- Exercise prompt:
Restrict the output to the lines below starting at the one that contains "Write part 2" and ending at the one that contains "me.update()", and restate them word for word, both ends included.

-- Start --

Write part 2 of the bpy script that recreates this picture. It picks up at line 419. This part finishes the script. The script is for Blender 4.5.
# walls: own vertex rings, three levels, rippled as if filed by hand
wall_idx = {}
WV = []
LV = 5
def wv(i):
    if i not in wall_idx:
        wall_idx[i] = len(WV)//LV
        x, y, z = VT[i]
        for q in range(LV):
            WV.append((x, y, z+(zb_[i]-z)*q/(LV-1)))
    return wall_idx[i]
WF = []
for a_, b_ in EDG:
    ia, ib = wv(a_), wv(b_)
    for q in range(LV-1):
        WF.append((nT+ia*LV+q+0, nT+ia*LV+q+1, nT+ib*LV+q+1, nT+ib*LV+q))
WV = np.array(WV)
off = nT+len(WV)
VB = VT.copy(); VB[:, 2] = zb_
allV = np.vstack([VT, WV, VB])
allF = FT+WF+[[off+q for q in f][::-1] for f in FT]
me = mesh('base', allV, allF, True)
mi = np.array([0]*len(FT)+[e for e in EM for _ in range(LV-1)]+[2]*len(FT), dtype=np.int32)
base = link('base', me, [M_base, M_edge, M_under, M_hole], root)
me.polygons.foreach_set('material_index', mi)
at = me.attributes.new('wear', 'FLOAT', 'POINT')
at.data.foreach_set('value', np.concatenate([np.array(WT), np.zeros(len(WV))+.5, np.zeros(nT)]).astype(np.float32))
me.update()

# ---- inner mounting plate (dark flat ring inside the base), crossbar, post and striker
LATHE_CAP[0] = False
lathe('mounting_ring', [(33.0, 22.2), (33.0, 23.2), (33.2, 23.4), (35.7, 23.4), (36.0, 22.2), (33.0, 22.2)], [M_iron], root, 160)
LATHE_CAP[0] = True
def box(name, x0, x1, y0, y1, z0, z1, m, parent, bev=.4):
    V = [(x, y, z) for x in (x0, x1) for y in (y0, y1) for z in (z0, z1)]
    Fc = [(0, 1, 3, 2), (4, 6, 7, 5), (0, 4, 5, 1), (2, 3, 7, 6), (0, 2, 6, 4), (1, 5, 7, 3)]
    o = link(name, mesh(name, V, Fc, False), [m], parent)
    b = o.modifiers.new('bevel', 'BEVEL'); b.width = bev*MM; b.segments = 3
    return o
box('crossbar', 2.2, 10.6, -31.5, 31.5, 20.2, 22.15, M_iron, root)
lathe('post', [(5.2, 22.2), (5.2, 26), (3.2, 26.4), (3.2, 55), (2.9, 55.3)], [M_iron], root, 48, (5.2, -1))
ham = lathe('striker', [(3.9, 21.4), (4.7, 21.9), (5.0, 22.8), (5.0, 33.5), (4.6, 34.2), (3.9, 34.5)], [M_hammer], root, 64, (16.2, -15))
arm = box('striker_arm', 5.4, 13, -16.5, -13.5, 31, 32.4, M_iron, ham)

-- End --
-- Start --

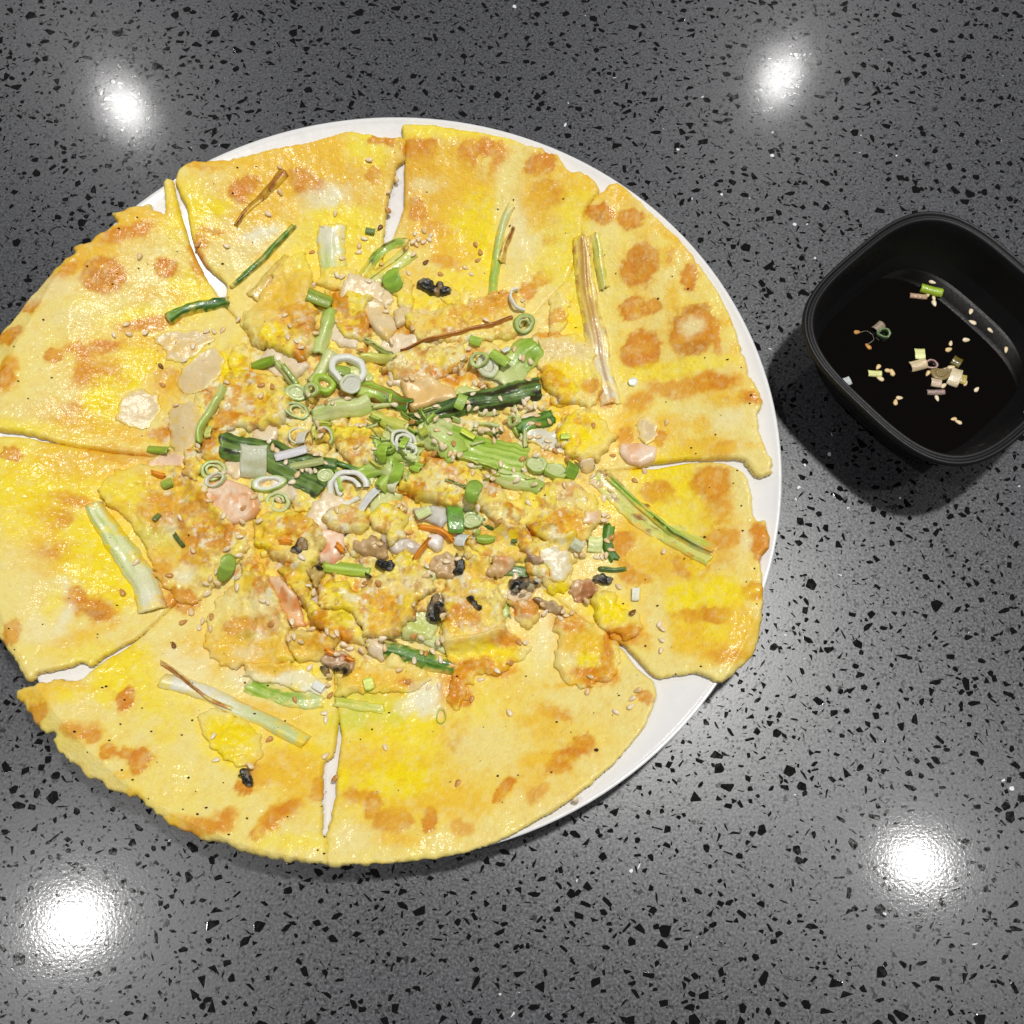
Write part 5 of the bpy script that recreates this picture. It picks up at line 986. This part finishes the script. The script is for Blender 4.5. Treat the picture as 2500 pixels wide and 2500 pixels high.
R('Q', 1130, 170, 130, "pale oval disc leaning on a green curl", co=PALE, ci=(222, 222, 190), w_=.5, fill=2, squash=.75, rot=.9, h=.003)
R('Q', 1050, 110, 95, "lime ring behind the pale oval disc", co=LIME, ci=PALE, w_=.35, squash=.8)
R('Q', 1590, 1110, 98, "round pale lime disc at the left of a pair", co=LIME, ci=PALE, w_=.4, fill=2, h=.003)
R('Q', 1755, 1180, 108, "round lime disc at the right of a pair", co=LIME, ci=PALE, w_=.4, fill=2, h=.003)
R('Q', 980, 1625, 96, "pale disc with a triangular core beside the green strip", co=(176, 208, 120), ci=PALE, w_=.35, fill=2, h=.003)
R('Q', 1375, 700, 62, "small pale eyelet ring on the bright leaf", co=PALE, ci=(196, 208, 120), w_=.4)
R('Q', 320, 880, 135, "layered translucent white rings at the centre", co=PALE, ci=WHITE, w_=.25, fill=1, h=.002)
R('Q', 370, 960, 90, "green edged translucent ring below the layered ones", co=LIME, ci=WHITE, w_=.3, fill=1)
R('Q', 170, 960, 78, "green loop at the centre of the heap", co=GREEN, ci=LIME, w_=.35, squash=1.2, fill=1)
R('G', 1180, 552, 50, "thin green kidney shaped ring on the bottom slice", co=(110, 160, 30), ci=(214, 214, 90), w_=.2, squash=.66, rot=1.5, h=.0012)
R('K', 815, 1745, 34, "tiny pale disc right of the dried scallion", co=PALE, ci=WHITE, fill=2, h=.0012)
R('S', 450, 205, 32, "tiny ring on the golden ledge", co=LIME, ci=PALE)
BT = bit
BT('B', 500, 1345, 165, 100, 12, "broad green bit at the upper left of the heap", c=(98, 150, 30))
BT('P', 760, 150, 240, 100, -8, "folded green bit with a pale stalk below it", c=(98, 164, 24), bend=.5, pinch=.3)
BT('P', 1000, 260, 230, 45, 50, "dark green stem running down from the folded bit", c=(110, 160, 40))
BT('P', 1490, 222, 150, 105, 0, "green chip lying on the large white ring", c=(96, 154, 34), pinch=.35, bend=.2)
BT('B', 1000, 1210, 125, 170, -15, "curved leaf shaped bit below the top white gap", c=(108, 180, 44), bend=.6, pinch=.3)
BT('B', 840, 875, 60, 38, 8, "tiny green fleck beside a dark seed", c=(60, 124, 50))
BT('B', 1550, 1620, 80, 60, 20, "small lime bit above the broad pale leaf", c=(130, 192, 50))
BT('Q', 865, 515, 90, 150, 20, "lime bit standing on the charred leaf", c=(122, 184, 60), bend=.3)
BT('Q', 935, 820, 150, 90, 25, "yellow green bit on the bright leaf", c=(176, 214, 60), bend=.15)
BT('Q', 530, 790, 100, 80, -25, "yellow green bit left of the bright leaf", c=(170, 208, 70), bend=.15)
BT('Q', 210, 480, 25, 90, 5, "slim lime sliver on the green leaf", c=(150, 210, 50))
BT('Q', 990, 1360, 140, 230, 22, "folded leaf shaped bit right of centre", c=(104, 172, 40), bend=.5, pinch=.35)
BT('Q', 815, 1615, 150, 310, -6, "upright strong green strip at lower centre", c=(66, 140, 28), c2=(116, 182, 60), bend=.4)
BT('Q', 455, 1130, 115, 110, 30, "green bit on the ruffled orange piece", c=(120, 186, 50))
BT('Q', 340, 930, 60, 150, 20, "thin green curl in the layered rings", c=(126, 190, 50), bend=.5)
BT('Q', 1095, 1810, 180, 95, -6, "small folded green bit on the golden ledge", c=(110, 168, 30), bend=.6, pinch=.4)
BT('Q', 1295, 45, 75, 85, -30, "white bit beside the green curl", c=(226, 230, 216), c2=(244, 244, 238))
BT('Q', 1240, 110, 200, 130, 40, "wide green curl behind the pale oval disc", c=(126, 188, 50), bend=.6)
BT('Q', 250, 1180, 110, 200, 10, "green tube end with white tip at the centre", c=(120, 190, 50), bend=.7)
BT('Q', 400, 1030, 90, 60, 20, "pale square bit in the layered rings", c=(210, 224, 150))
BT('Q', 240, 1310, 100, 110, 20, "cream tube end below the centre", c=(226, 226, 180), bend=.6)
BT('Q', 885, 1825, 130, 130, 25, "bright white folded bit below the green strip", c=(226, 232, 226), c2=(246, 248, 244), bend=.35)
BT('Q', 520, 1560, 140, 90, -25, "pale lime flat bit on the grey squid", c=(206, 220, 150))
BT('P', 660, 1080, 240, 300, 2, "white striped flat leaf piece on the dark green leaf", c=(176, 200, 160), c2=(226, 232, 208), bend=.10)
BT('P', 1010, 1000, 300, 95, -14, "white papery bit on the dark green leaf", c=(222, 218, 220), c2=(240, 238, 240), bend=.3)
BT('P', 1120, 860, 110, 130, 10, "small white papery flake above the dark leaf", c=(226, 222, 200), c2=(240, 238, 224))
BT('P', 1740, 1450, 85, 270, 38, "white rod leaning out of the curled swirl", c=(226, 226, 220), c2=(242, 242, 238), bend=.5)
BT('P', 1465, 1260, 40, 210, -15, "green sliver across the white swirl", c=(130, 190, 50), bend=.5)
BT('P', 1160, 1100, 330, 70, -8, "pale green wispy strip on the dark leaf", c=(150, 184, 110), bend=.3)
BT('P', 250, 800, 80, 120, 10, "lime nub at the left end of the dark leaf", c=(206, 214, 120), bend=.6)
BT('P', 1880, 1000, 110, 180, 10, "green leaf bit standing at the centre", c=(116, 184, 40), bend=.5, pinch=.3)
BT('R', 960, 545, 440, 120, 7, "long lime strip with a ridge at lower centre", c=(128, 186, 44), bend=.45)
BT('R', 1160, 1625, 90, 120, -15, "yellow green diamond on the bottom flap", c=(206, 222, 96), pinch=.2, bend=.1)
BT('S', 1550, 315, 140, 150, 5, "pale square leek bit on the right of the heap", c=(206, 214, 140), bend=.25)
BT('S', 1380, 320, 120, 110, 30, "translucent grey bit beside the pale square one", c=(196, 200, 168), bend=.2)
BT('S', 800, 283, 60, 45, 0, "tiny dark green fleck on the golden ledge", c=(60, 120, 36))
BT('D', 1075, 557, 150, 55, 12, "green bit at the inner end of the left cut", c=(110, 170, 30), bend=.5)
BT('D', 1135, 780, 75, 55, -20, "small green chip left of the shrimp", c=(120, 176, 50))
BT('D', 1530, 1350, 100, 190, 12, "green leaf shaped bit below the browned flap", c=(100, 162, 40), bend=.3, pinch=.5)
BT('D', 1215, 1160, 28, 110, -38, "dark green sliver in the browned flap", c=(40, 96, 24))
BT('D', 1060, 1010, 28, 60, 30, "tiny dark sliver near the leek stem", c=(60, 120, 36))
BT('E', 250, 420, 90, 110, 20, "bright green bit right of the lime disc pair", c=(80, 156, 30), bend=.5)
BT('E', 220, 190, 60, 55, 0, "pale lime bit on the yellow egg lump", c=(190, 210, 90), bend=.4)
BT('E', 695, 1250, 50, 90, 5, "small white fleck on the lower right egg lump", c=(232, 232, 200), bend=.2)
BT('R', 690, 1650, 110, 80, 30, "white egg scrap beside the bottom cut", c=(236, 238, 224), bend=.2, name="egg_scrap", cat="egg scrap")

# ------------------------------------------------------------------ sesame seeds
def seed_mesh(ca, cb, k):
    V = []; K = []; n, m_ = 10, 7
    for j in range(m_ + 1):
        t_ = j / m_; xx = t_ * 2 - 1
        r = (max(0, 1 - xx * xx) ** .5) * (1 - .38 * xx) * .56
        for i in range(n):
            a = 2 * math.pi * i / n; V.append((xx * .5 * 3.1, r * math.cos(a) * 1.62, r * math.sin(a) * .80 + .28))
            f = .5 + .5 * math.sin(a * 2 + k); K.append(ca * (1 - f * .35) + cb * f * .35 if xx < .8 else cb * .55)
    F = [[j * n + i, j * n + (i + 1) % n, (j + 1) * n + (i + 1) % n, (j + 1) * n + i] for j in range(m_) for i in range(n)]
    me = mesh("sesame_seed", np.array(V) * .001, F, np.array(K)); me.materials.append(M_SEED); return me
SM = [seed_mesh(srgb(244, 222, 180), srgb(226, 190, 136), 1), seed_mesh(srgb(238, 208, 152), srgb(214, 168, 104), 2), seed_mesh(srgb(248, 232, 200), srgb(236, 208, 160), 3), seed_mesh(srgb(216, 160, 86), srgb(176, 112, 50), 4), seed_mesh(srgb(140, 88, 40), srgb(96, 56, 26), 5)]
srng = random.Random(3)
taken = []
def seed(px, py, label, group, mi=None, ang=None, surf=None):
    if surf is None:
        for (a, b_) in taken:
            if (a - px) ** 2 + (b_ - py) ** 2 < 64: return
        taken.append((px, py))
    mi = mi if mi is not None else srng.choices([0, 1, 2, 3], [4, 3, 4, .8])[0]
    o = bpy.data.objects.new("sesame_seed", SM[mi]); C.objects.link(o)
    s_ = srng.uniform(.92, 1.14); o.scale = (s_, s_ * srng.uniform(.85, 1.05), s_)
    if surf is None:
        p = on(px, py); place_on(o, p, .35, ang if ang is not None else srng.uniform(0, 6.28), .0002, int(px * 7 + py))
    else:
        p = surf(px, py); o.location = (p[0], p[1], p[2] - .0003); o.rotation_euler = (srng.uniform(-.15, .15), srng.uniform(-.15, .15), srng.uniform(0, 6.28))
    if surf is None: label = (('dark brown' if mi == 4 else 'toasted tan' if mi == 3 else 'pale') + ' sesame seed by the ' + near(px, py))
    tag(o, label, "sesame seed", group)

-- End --

- Exercise solution:
Write part 2 of the bpy script that recreates this picture. It picks up at line 419. This part finishes the script. The script is for Blender 4.5.
# walls: own vertex rings, three levels, rippled as if filed by hand
wall_idx = {}
WV = []
LV = 5
def wv(i):
    if i not in wall_idx:
        wall_idx[i] = len(WV)//LV
        x, y, z = VT[i]
        for q in range(LV):
            WV.append((x, y, z+(zb_[i]-z)*q/(LV-1)))
    return wall_idx[i]
WF = []
for a_, b_ in EDG:
    ia, ib = wv(a_), wv(b_)
    for q in range(LV-1):
        WF.append((nT+ia*LV+q+0, nT+ia*LV+q+1, nT+ib*LV+q+1, nT+ib*LV+q))
WV = np.array(WV)
off = nT+len(WV)
VB = VT.copy(); VB[:, 2] = zb_
allV = np.vstack([VT, WV, VB])
allF = FT+WF+[[off+q for q in f][::-1] for f in FT]
me = mesh('base', allV, allF, True)
mi = np.array([0]*len(FT)+[e for e in EM for _ in range(LV-1)]+[2]*len(FT), dtype=np.int32)
base = link('base', me, [M_base, M_edge, M_under, M_hole], root)
me.polygons.foreach_set('material_index', mi)
at = me.attributes.new('wear', 'FLOAT', 'POINT')
at.data.foreach_set('value', np.concatenate([np.array(WT), np.zeros(len(WV))+.5, np.zeros(nT)]).astype(np.float32))
me.update()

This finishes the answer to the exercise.